Still, senior officials, speaking on condition of anonymity to discuss private discussions, conceded that the one-count conviction, combined with big electoral wins for Republicans this month, will make it harder to close the prison.

Handful of options
Administration officials believe there are only a handful of options for closing Guantanamo Bay:

  • Prosecute the detainees. Some, like Ghailani, could face criminal trials. Others could face military commissions. Regardless, the administration wants those trials in the U.S., not at Guantanamo.
  • Transfer some prisoners to other countries. Many already have been cleared for release. But Yemeni citizens make up the largest contingent, and the U.S. doesn't trust Yemen to monitor them if they are released. Two failed airline bombings originating in Yemen in the past year have made such release efforts even more difficult.
  • Hold prisoners indefinitely. Top administration officials have said they don't like the idea but would consider it in some form, if the detainees were held inside the U.S. with some review by courts.

Ghailani's conviction does not make any of those options easier. When Obama announced, days after his election, that he would close Guantanamo within a year, he had hoped to move detainees to a refurbished old prison in Illinois.

Even if, somehow, that plan were to get resurrected early next year, much of 2011 would be spent renovating the facility. Actually transferring detainees would get pushed back to 2012, a presidential election year in which political differences are amplified and compromises are rare.
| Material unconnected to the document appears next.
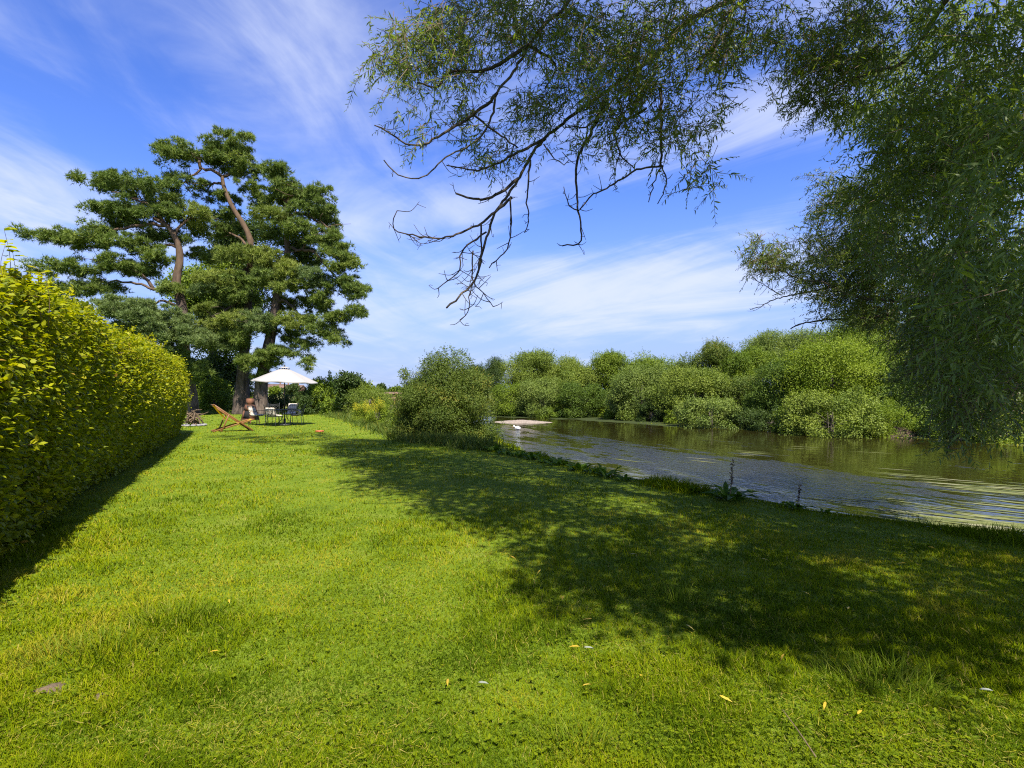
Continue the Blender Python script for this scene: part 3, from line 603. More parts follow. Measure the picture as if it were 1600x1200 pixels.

The Ghailani case also did little to resolve the question of what will happen to Khalid Sheikh Mohammed and the other masterminds of the Sept. 11, 2001, terrorists attacks.

The Justice Department had planned to prosecute those cases in civilian courts, but the administration reversed course amid political opposition. The move left a sour taste with some prosecutors, who felt the White House was letting political considerations influence the department, a criticism Democrats often lobbed at President George W. Bush.

Ghailani, like Mohammed, was held for years in a secret CIA prison overseas and received some of the harshest interrogation tactics. His trial was seen as a test of whether those actions would sink the case or whether prosecutors could salvage a conviction.

A federal judge prohibited prosecutors from calling a key witness in the Ghailani case, saying the witness had been identified while Ghailani was interrogated at the CIA prison.

Prosecutors could face the same challenge in the Sept. 11 trials, though many have been asking for years to plead guilty.

Sen. Lindsey Graham of South Carolina, a Republican who is seen as key to any deal to close Guantanamo, said late Wednesday that he was disappointed by the Ghailani verdict and said the government was endangering the nation "by criminalizing the war."

"We are at war with al-Qaida," Graham said. "Members of the organization and their associates should be treated as warriors, not common criminals."